5 Replies Latest reply on Oct 27, 2015 4:43 PM by Janagewen

    What does EM64T mean?

      The very first time I heard of this name, Intel EM64T, is in 2004, when I was still in college, reading a book on Pentium II/III and IA-32. I was crazy about Intel's own 64-bit extension of IA-32, before I was able to set up a real and physical AMD64 based computer. After diving into the world of AMD64, I found something once familiar with happened to change, and not like the world which I was familiar with when I was in high school living with my Celeron based computer. Last year I found something different accidently, "Intel 64 architecture increases the linear address space for software to 64 bits and supports physical address space up to 46 bits". Here 46-bit address could access a space of 64TB. So EM64T, in my guess, might possibly be Extended Memory to 64TB Technology.

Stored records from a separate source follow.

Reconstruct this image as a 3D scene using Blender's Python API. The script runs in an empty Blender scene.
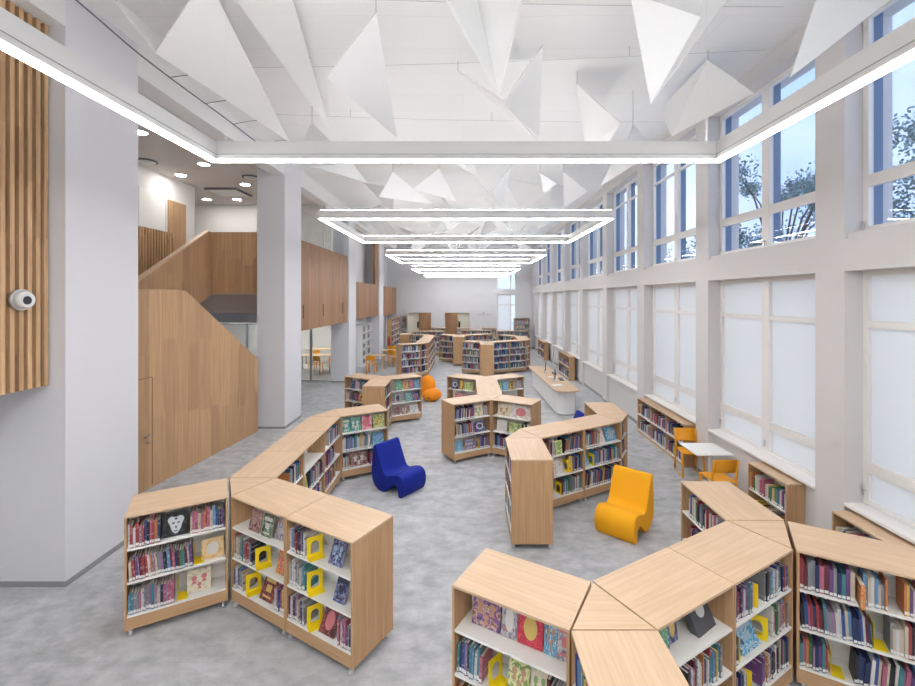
import bpy, math, random
from mathutils import Matrix, Vector
random.seed(7)
scene = bpy.context.scene
COL = scene.collection
PI = math.pi
R = math.radians

# ------------------------------------------------------------------ camera
CAM_H = 3.3
F_PX = 435.0
cam_d = bpy.data.cameras.new('camera')
cam = bpy.data.objects.new('camera', cam_d)
COL.objects.link(cam)
cam.location = (0, 0, CAM_H)
cam.rotation_euler = (R(90), 0, 0)
cam_d.sensor_width = 36.0
cam_d.lens = 36.0 * F_PX / 915.0
cam_d.shift_x = -(466 - 457.5) / 915.0
cam_d.shift_y = -(343 - 298) / 915.0
cam_d.clip_start = 0.05
cam_d.clip_end = 300
scene.camera = cam

# ------------------------------------------------------------------ world, exposure
vs = scene.view_settings
vs.view_transform = 'Standard'
vs.look = 'None'
vs.gamma = 1.0
vs.use_curve_mapping = False
vs.exposure = 1.15
STRIP = 19.0       # strength of the light strips
world = bpy.data.worlds.new('sky')
scene.world = world
world.use_nodes = True
wn = world.node_tree
wn.nodes.clear()
w_out = wn.nodes.new('ShaderNodeOutputWorld')
w_bg = wn.nodes.new('ShaderNodeBackground')
w_tc = wn.nodes.new('ShaderNodeTexCoord')
w_no = wn.nodes.new('ShaderNodeTexNoise')
w_no.inputs['Scale'].default_value = 2.6
w_no.inputs['Detail'].default_value = 5
w_cr = wn.nodes.new('ShaderNodeValToRGB')
w_cr.color_ramp.elements[0].position = 0.38
w_cr.color_ramp.elements[0].color = (0.33, 0.45, 0.70, 1)
w_cr.color_ramp.elements[1].position = 0.68
w_cr.color_ramp.elements[1].color = (0.64, 0.68, 0.76, 1)
wn.links.new(w_tc.outputs['Generated'], w_no.inputs['Vector'])
wn.links.new(w_no.outputs['Fac'], w_cr.inputs['Fac'])
wn.links.new(w_cr.outputs['Color'], w_bg.inputs['Color'])
w_bg.inputs['Strength'].default_value = 0.95
wn.links.new(w_bg.outputs['Background'], w_out.inputs['Surface'])


# ------------------------------------------------------------------ materials
def new_mat(name):
    m = bpy.data.materials.new(name)
    m.use_nodes = True
    return m, m.node_tree, m.node_tree.nodes['Principled BSDF']


def plain(name, col, rough=0.5, metal=0.0, bump=0.0, bscale=60, vary=0.0):
    m, nt, b = new_mat(name)
    b.inputs['Base Color'].default_value = (*col, 1)
    b.inputs['Roughness'].default_value = rough
    b.inputs['Metallic'].default_value = metal
    if bump or vary:
        tc = nt.nodes.new('ShaderNodeTexCoord')
        no = nt.nodes.new('ShaderNodeTexNoise')
        no.inputs['Scale'].default_value = bscale
        no.inputs['Detail'].default_value = 3
        nt.links.new(tc.outputs['Object'], no.inputs['Vector'])
        if bump:
            bp = nt.nodes.new('ShaderNodeBump')
            bp.inputs['Strength'].default_value = bump
            bp.inputs['Distance'].default_value = 0.01
            nt.links.new(no.outputs['Fac'], bp.inputs['Height'])
            nt.links.new(bp.outputs['Normal'], b.inputs['Normal'])
        if vary:
            cr = nt.nodes.new('ShaderNodeValToRGB')
            cr.color_ramp.elements[0].position = 0.3
            cr.color_ramp.elements[1].position = 0.7
            cr.color_ramp.elements[0].color = (*[c * (1 - vary) for c in col], 1)
            cr.color_ramp.elements[1].color = (*[min(1, c * (1 + vary)) for c in col], 1)
            nt.links.new(no.outputs['Fac'], cr.inputs['Fac'])
            nt.links.new(cr.outputs['Color'], b.inputs['Base Color'])
    return m


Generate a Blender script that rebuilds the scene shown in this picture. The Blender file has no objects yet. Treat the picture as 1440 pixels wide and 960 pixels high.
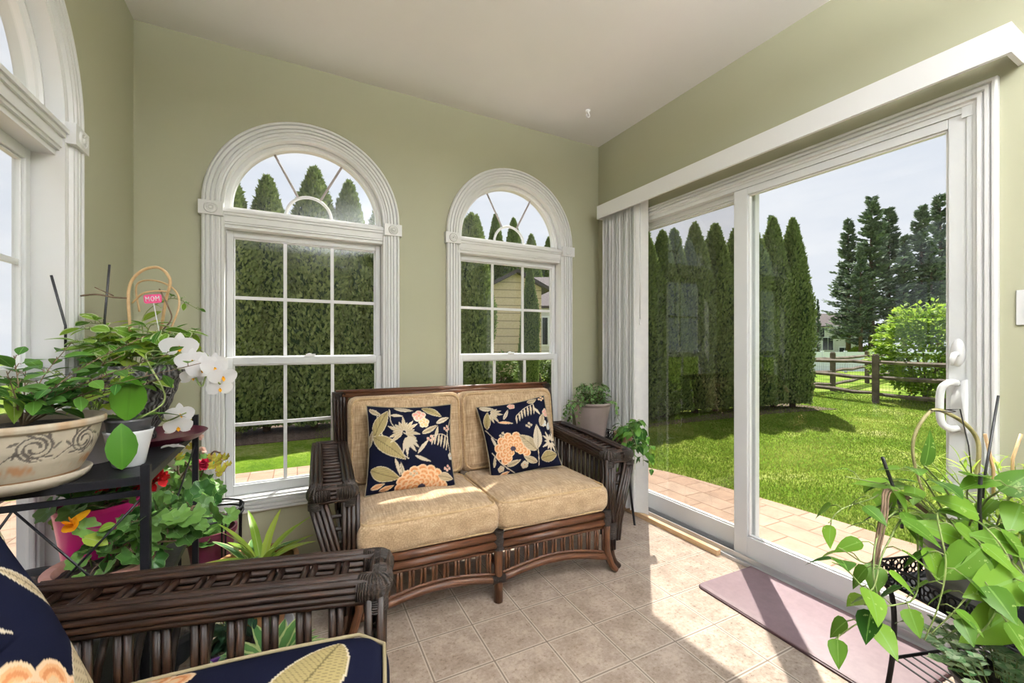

      I think EM64T is a processor feature alongside with PAE, Physical Address(ing) Extention. PAE is a processor feature introduced with Pentium Pro processor, it extends the physical addressing capability to 64GB, but does not change the IA-32 architecture. The memory space above 4GB is just like yesterday's Extended Memory (XM, above 1MB+65,519B). The real mode instructions could not access XM directly, but must be assisted with system routines (included in HIMEM.sys and/or EMM386.exe), bringing back the extra resource to the accessible space (UMA, or other regions within 1MB space) and forward. Similarly, the protected mode instructions could not access the space above 4GB directly, but must be assisted with paging mechanism managed by OS, exchanging the data between within 4GB and above 4GB. Thinking naturally, if instructions could access those extra resources, then its own architecture must be expanded (IA-32e) or extended, to contain the enough processor resource (registers) to access them directly. Then EM64T is just another processor feature, enabling an IA-32 processor to access the memory above 4GB directly, and extending its reach up to 64TB space. 

      The real mode segmentation is that 1MB space is segmented into 65,536 parts, and each part has 65,536 bytes. Some segments overlap each other. When Intel introduced their second generation 16-bit processor, 80286, it softly segments those 16,384 (global and local, vs 65,536 in real mode) parts from 16MB (24-bit) physical space, if none overlap each other, then virtually 1TB (30-bit) space could be accessed. The first 32-bit Intel processor, 80386, untied the laps over those 16-bit segments (in real mode), expanded the registers from 16-bit to 32-bit,  accessing 4GB memory directly without needing further segmentation. But 16,384 segments still existed, each segment had been expanded from 64KB to 4GB, if none overlaps each other, then virtually 64TB (46-bit) space could be accessed. This processor also introduces paging mechanism, it enables a computer equipped with much less than 4GB physical memory to take advantages of this 32-bit architecture. Later introduced with Pentium Pro, PAE feature could also enable 32-bit instructions to access physical memory larger than 4GB indirectly through paging extension. But take care that paging extension is merely a way to implement Physical Address(ing) Extension, because segmenting extension could also softly segment those 16,384 parts from the 64GB or more physical space, similar with it in 80286 system. Well, as is known to us, Intel has their advanced 64-bit architecture, IA-64 or Intel Itanium Architecture. So the needing of 64-bit computing is balanced, for directly accessing physical memory above 4GB, EM64T might need only to untie the laps over those 16,384 segments, so up to 64TB memory could be accessed by IA-32e instructions directly.

      I have no ideas about what Intel's own 64-bit version of IA-32 looks like, but I could never forget all those exciting moments when in college expecting the arrive of Yamhill and third version of Windows XP 64-bit.